Since we’re expecting heavy rain, what are the chances Charlotte’s streets will flood? Pretty high, especially since a good many storm drains on our streets have been clogged with debris since the last heavy rain – or even longer.
The photo above is a drain on a city-maintained street near where I live. It has been clogged with debris for weeks (maybe months, I only noticed it after the recent flooding). Its inability to drain is one reason a nearby low spot on Wendover Road collects water during heavy rains, often putting a lane on Wendover under water. And the drains along Wendover itself are, if anything, even more clogged.
I asked Charlotte DOT director Danny Pleasant recently about the clogged drains. He said his department clears them and to report clogged drains on the city’s 311 phone line. (I confess I haven’t called 311 about the drain in the photo; I wanted to see if it would get cleaned anyhow. It hasn’t.) Update: I got a call about 4 p.m. from the city’s solid waste services department. It cleans the tops of drains, and CDOT cleans the underneath and the catch basins. I suspect the drain in the photo above will be cleaned by tomorrow morning. We’ll see.
But Wendover, Pleasant said, is state-“maintained” (quote marks mine). I wonder how many years it has been since the state has cleaned Wendover or its drains.
Note this photo of dirt in the Wendover gutters. The dirt is so deep the weeds are, in some spots, knee high. The state’s road maintenance efforts are, well, the best word is slovenly. Is it this bad in other N.C. cities? Readers in Asheville, Greensboro, Raleigh, etc., are state-maintained roads in your city similarly clogged with years of dirt and debris?
I will note, however, that homeowners who aren’t keen on flooded streets could always clean the storm drains in front of their houses and dig the dirt from the gutters.

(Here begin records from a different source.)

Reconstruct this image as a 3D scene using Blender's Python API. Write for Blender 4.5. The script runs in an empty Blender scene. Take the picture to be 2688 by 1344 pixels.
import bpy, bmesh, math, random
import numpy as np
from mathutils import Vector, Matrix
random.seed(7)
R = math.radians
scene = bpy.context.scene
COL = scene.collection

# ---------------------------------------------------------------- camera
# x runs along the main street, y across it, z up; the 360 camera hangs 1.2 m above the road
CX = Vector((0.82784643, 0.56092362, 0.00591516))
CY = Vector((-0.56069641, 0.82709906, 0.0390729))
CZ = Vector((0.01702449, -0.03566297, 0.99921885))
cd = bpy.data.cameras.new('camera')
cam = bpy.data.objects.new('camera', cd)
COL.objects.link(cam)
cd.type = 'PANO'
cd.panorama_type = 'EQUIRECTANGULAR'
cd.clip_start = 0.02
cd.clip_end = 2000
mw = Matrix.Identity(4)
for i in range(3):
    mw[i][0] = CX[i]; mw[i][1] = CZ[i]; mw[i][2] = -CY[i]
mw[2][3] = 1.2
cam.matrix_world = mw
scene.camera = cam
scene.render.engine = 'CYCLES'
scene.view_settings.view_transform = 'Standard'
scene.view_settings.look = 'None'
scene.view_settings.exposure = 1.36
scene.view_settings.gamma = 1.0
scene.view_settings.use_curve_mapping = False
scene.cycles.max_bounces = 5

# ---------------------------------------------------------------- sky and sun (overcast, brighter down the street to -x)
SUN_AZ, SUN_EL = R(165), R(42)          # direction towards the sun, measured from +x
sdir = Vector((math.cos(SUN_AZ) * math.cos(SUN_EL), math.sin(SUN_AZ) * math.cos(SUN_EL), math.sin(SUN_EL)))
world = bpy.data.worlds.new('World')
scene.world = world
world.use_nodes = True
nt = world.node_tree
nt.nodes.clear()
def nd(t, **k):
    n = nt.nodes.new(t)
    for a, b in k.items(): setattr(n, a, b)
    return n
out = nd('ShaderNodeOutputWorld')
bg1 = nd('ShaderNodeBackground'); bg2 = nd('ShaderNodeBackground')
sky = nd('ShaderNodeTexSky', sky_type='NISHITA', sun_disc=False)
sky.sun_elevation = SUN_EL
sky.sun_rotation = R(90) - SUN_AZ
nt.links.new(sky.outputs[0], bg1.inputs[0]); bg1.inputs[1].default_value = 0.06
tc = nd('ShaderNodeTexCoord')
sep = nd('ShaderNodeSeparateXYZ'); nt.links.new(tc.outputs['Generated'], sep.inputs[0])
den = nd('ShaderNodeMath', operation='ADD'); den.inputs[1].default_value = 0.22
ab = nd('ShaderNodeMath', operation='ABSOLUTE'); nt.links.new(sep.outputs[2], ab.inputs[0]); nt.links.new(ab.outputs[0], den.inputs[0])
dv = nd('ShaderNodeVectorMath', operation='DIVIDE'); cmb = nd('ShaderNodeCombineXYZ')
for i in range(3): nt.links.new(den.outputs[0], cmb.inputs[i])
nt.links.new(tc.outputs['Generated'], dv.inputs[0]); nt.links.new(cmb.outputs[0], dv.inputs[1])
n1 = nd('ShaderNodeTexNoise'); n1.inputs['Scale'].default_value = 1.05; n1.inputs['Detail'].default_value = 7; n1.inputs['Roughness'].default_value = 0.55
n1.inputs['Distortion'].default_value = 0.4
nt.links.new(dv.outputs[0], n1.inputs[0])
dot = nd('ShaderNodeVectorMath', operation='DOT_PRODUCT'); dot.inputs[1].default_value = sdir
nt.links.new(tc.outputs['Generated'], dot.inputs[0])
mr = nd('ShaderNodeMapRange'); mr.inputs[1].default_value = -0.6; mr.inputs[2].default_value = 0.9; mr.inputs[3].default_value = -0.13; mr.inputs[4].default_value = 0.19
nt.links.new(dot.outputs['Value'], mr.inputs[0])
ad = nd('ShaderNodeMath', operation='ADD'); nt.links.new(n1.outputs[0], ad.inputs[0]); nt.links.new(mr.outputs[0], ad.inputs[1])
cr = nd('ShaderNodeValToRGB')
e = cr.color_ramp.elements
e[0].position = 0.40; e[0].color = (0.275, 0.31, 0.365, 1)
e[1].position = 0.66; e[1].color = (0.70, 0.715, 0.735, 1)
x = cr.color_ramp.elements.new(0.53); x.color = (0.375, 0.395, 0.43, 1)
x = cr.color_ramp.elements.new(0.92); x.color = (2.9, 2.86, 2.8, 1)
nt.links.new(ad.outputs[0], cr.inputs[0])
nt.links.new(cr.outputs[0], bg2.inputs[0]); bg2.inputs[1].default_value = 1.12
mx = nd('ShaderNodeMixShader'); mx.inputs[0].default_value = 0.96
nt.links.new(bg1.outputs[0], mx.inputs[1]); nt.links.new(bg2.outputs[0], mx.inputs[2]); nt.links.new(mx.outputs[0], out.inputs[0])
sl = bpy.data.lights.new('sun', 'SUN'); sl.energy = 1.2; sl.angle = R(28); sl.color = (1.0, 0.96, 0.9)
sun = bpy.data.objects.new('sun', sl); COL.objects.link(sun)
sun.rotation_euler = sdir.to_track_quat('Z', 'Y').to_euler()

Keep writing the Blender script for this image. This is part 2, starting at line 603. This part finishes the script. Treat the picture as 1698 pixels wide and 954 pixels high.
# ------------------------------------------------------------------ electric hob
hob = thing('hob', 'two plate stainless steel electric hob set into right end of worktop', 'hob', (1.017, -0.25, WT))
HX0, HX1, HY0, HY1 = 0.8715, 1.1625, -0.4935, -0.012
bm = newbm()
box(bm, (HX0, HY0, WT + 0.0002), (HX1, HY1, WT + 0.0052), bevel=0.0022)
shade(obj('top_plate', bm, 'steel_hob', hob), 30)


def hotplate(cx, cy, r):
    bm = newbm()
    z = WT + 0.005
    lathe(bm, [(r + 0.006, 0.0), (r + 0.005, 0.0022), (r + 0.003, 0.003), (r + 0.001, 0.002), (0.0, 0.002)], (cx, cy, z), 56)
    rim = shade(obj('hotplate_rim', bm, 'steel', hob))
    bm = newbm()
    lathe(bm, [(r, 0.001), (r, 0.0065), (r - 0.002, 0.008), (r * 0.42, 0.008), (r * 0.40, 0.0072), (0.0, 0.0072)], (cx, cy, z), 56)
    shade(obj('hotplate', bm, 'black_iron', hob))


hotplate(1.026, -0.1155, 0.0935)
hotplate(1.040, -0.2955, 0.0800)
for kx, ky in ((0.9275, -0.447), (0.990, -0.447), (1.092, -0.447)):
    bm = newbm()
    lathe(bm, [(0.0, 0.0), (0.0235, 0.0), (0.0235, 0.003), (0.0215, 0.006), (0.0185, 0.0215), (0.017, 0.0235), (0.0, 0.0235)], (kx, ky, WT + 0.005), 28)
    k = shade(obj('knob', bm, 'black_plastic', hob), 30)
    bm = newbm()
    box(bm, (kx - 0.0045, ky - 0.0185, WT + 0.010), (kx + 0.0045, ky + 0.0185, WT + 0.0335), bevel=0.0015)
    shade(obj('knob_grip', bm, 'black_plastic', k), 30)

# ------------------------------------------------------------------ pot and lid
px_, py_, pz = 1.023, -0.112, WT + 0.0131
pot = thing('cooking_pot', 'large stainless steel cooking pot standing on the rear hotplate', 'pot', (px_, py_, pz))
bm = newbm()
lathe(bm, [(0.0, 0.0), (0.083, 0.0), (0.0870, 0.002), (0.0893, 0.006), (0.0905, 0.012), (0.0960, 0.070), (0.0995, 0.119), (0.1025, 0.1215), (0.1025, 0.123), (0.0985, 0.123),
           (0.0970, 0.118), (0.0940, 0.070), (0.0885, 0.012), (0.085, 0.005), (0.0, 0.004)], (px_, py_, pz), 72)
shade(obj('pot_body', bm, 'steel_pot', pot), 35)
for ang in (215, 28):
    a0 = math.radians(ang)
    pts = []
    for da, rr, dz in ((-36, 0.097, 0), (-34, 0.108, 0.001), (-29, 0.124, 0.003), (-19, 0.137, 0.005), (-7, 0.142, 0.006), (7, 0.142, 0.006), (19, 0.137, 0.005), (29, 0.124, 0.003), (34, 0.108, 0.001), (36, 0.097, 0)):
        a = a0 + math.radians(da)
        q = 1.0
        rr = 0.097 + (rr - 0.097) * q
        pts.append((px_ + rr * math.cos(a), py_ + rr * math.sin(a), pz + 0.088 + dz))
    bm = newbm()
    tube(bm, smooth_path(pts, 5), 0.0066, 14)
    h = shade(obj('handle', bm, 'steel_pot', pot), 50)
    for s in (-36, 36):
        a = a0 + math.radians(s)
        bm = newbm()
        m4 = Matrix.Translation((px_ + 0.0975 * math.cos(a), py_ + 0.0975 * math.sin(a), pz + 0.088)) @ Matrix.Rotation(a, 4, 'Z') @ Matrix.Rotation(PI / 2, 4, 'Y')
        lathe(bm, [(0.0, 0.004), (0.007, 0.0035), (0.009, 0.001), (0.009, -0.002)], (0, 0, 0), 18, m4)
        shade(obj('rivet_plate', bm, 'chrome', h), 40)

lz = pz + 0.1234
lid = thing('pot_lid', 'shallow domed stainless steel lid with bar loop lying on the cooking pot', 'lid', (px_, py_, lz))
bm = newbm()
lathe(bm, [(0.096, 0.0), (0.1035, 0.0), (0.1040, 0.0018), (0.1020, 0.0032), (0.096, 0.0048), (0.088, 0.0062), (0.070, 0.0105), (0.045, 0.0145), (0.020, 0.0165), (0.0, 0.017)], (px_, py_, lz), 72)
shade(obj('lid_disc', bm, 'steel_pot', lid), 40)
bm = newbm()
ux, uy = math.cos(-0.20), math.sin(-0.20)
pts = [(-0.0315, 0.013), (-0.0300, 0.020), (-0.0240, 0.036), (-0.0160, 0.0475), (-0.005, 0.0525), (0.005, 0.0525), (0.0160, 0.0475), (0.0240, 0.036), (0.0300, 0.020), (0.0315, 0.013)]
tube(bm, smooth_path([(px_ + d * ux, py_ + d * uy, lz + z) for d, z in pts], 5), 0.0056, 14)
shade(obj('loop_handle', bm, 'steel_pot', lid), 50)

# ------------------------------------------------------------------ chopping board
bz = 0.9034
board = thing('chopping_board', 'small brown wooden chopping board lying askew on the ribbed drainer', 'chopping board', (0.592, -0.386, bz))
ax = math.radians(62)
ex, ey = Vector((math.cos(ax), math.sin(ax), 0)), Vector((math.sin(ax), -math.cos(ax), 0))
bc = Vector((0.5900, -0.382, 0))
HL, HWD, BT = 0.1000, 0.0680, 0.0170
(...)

Where does the dirt come from? Some of it’s yard-care debris that’s blown into the street (How about telling your landscapers to stop that?) and some is from construction sites, where contractors break the erosion laws and let soil run off into streets and creeks – the largest cause of water pollution. The gutter near the storm drain in the photo above is 3 inches deep in sandy sedimentation from two construction sites up the hill.